There was a large turn-out for the Carlow Historical and Archaeological Society’s public lecture on the relationship between Bishop Doyle (JKL) and Daniel O’Connell.
The audience were treated to a fascinating full scale assessment of the many twists and turns in the very important relationship between O’Connell and Dr Doyle who were respectively the lay and religious leaders of Catholic opinion in Ireland in the age of Emancipation. James Doyle was consecrated as bishop of Kildare and Leighlin exactly two hundred years ago in November 1819.
The lecture was delivered in Carlow College, St Patrick’s by the historian Dr Thomas Mc Grath, Vice President for Academic Affairs and Registrar of the College. Dr Mc Grath has published a three volume study of Bishop Doyle.
Dr Mc Grath explained that Catholic Emancipation was about the right of Catholics to sit in parliament and also the removal of the remaining penal laws which made Catholics second class citizens.
When O’Connell founded the Catholic Association in 1823, Bishop Doyle became its most prominent episcopal supporter.
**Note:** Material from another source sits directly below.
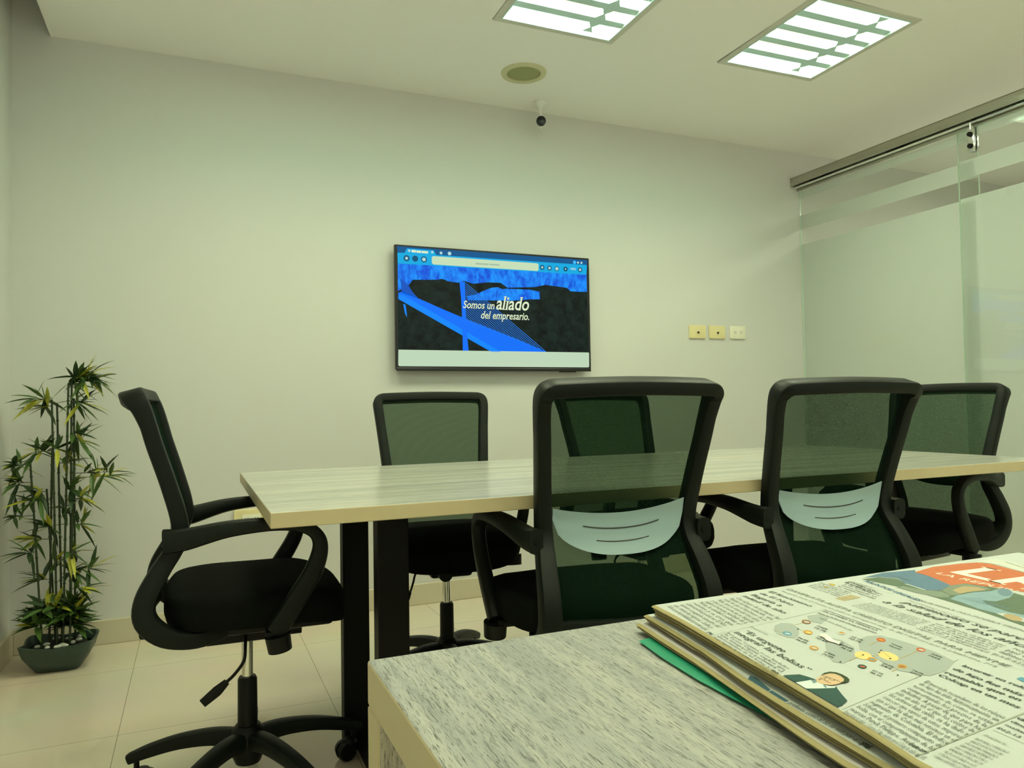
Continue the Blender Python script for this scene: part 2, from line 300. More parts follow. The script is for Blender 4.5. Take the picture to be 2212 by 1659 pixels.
HEADLINES = [('serif', 'El fenómeno', (0.4985, 0.5524), (0.4941, 0.4965), 1.15), ('serif', 'de El Niño', (0.4868, 0.5518), (0.4829, 0.5066), 1.15), ('serif', 'llegaría a', (0.4761, 0.5514), (0.4717, 0.5091), 1.15), ('serif', 'mitad de año', (0.4663, 0.5514), (0.4586, 0.4905), 1.15), ('serif', '“Es urgente', (0.3953, 0.4675), (0.3874, 0.4165), 1.2), ('serif', 'integrar las bolsas”', (0.3868, 0.4687), (0.3747, 0.382), 1.2), ('thin', 'FINANZAS', (0.4078, 0.4736), (0.405, 0.4515), 1.0), ('thin', 'DAVIPLATA ALISTA CRÉDITO DIGITAL PARA MIPYME', (0.52, 0.5519), (0.4978, 0.3285), 1.25), ('small', 'Recibirán hasta un monto en 2022 se entregaron más de $6,1 billones por la plataforma. P18', (0.5109, 0.5488), (0.491, 0.3319), 0.9), ('bold', 'EN 10 PAÍSES YA TIENEN LA', (0.4928, 0.481), (0.488, 0.4224), 1.1), ('bold', 'INFLACIÓN EN DOBLE DÍGITO', (0.4846, 0.479), (0.4815, 0.4185), 1.1), ('small', 'HISTORIA MENOR EN', (0.4746, 0.4673), (0.4702, 0.4313), 1.0), ('bserif', 'Invertir en relojes', (0.4737, 0.3433), (0.4691, 0.291), 1.25), ('bserif', 'de lujo fue más', (0.4627, 0.3419), (0.4572, 0.2937), 1.25), ('bserif', 'rentable que en el', (0.4517, 0.3398), (0.4485, 0.2813), 1.25), ('bserif', 'Colcap en un mes', (0.444, 0.3385), (0.4376, 0.2831), 1.25), ('blue', 'ASUNTOS LEGALES', (0.6119, 0.5441), (0.5926, 0.468), 1.2), ('thin', 'SURTIMAX NO PODRÁ FRENAR', (0.5936, 0.4672), (0.5844, 0.3634), 1.2), ('small', 'FALLO DE EXPERTOS DE UN GRUPO DE ABOGADOS', (0.5862, 0.4729), (0.5697, 0.3833), 0.9), ('ital', 'patrimonio se parece', (0.5751, 0.4718), (0.5617, 0.3464), 0.95), ('ital', 'a la salud de los años', (0.5621, 0.48), (0.5462, 0.3419), 0.95), ('bold', 'P28-29', (0.3415, 0.2784), (0.3408, 0.2684), 1.2), ('bold', 'P12-13', (0.4007, 0.2712), (0.4, 0.2589), 1.2), ('bserif', 'día', (0.4234, 0.2751), (0.4216, 0.2661), 1.1), ('bserif', 'dinero', (0.416, 0.2737), (0.4135, 0.2593), 1.1), ('bserif', 'mañana', (0.4087, 0.2722), (0.4072, 0.2577), 1.1), ('thin', 'ÍNDICE', (0.3864, 0.2687), (0.3852, 0.2565), 1.1), ('white', 'LA REPÚBLICA', (0.7018, 0.5335), (0.6935, 0.415), 1.15), ('whiteLR', 'LR', (0.7215, 0.5355), (0.715, 0.432), 0.85), ('bold', 'P4', (0.3675, 0.4775), (0.3667, 0.4717), 1.2), ('bold', 'P2-3', (0.3537, 0.3915), (0.3533, 0.3854), 1.2), ('small', 'LR 2022', (0.6539, 0.5465), (0.6506, 0.5241), 1.0), ('small', 'INFORMARON', (0.5982, 0.5461), (0.595, 0.5199), 1.0), ('bold', 'INFORMA CON', (0.5951, 0.5477), (0.5862, 0.5083), 1.0), ('bold', 'EL ASTERISCO', (0.5906, 0.5474), (0.5796, 0.5086), 1.0), ('small', 'P8 EDITORIAL OPINIÓN', (0.8149, 0.5355), (0.7975, 0.4972), 1.0), ('bold', '7,68%', (0.4564, 0.4529), (0.4552, 0.4408), 1.0), ('bold', '15,7%', (0.4512, 0.4501), (0.4501, 0.4377), 1.0), ('bold', '14,55%', (0.4373, 0.4325), (0.4365, 0.4213), 1.0), ('bold', '10,4%', (0.4325, 0.43), (0.4317, 0.4185), 1.0), ('bold', '94,8%', (0.4211, 0.4371), (0.4206, 0.4258), 1.0), ('bold', '94,8%', (0.4164, 0.4345), (0.416, 0.423), 1.0), ('bold', '5,90%', (0.4137, 0.404), (0.4134, 0.394), 1.0), ('bold', '24,0%', (0.4094, 0.4018), (0.4091, 0.3915), 1.0), ('bold', '12,1%', (0.4589, 0.4208), (0.4578, 0.4098), 1.0), ('bold', '10,1%', (0.454, 0.4184), (0.4529, 0.4071), 1.0), ('bold', '33,8%', (0.4362, 0.4084), (0.4355, 0.3981), 1.0), ('bold', '34,1%', (0.4317, 0.4062), (0.4309, 0.3955), 1.0), ('bold', '57,68%', (0.471, 0.3958), (0.4697, 0.3857), 1.0), ('bold', '64,27%', (0.4662, 0.3937), (0.4648, 0.3832), 1.0), ('bold', '7,00%', (0.4772, 0.3686), (0.4758, 0.3593), 1.0), ('bold', '13,6%', (0.4725, 0.3667), (0.4711, 0.3572), 1.0), ('bold', '87,3%', (0.4135, 0.3628), (0.4132, 0.3542), 1.0), ('bold', '88,3%', (0.4095, 0.3611), (0.4092, 0.3522), 1.0), ('bold', '52,2%', (0.4308, 0.3697), (0.4302, 0.3607), 1.0), ('bold', '54%', (0.4265, 0.3679), (0.426, 0.3586), 1.0), ('bold', '54,2%', (0.4372, 0.3517), (0.4365, 0.3432), 1.0), ('bold', '57,2%', (0.433, 0.35), (0.4323, 0.3413), 1.0)]
BLOCKS = [(12, 36, 'Con el paso de los meses, las lluvias se han reducido, una señal de que el fenómeno de La Niña, que se extendió tres años, y que en el norte ya se despide según el reciente resultado de la Noaa, la entidad confirma el retorno y se cree que Latinoamérica podría ver El Niño durante el segundo semestre del año, siendo las regiones Caribe y Pacífico las que más probabilidades de presentar sequías.', (0.4563, 0.5488), (0.443, 0.4805), (0.3843, 0.5532)), (5, 36, 'Bernardo González, socio fundador de Tacver Capital, explicó que esta integración permitirá el abastecimiento de las bolsas y una mejor liquidez de los activos en el mercado.', (0.3811, 0.469), (0.3658, 0.3882), (0.3653, 0.4657)), (14, 36, 'El mercado secundario de los relojes de lujo ha sido históricamente un termómetro de cómo se están comportando los precios de la industria. A pesar de que para ha sido un año en el que los costos de los activos han caído, se ha dado a conocer que varios de estos, mayores que el que ha dado más retornos en el segmento de Colombia. El índice Schubert, el primero compuesto de bolsa, con el comportamiento de las marcas Patek Philippe, Audemars Piguet y Rolex ha subido 1,1% en los 30 días, mientras que el Colcap ha caído casi 10%.', (0.4258, 0.334), (0.4161, 0.2776), (0.3433, 0.3223)), (6, 34, 'Académicos y expertos han recopilado y comparado en distintos países la evidencia con que las relaciones de las bolsas y el desarrollo están más cerca de lo que parecían para la población adulta mayor.', (0.5481, 0.4828), (0.5441, 0.4201), (0.5286, 0.4833)), (6, 34, 'sión del sistema era igual a como la conocida en la década de los 90 antes de la reforma con el 93, que fue una etapa que llevó el copago alto, y el aseguramiento obligatorio creció rápidamente el papel.', (0.5443, 0.4155), (0.5385, 0.3561), (0.5202, 0.4141)), (4, 30, 'recepción del seguro pasó de dos a tres millones en los años que se dio de la vida de muchos', (0.538, 0.3503), (0.5298, 0.3089), (0.5146, 0.35)), (9, 40, 'EDITORIAL 2 OPINIÓN 3 ANÁLISIS 4 ASUNTOS 5 GLOBO 6 ECONOMÍA 7 FINANZAS 8 CAJA FUERTE 9 INTERNET 10 AGRO 11 INFRAESTRUCTURA 12 EMPRESAS 13 BOLSAS 14 SALUD 15 SOCIALES 16 OCIO 17 TECNOLOGÍA 18 TURISMO 19 ENERGÍA 20 DEPORTES 21 CULTURA 22', (0.3778, 0.2677), (0.3771, 0.2504), (0.3409, 0.264)), (5, 30, 'Bogotá amplió los datos de la consulta sobre los lugares con mejores precios en las plazas de abasto de varias ciudades', (0.5671, 0.5559), (0.5616, 0.5139), (0.547, 0.5523)), (4, 30, 'los costos del agro y de los insumos vienen bajando en las centrales mayoristas', (0.589, 0.5432), (0.5816, 0.4965), (0.5714, 0.538))]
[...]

He was regularly praised at its meetings for his many publications on all aspects of the state of Ireland. Doyle supported the penny-a-month Catholic rent campaign which was initiated in 1824.
In 1825 it seemed likely that a Catholic Emancipation bill would pass through the houses of parliament in London but ultimately it did not. O’Connell was blamed by many of his own supporters for conceding too much in return for Emancipation which he had not, after all, achieved. O’Connell tried to spread the blame by involving the bishops. Doyle was not prepared to accept this. Matters came to head at a stormy meeting of Leinster Catholics in Carlow College where O’Connell had to fight for his political survival.
Doyle strongly supported O’Connell when he stood in the Clare bye-election in 1828. He constantly advised O’Connell on the right course of action for Ireland. He was publicly supportive of O’Connell but often privately critical of him for his demagoguery.
After Emancipation was conceded by Wellington’s government in 1829, Doyle took the view that O’Connell was wasting his time pursuing Repeal of the Union in the period 1830-1834 because he was not going to be able to achieve it. Doyle argued that O’Connell should be securing beneficial legislative reform for Ireland (which was what O’Connell did in the second half of the 1830s).
The relationship between Doyle and O’Connell reached its lowest ebb in 1832. O’Connell at first declared his support for Doyle’s position on the support of the poor based on parish assessment with the main burden falling on landlords. Then O’Connell changed his mind. Bishop Doyle died in 1834 at the age of forty-seven and was buried in Carlow Cathedral which he had built.
The audience enjoyed a memorable lecture on the inside story of what Dr Mc Grath called a ‘clash of Titans’. The lecturer praised both men who, he said, each in his own way, made a powerful contribution to the advancement of the cause of Ireland.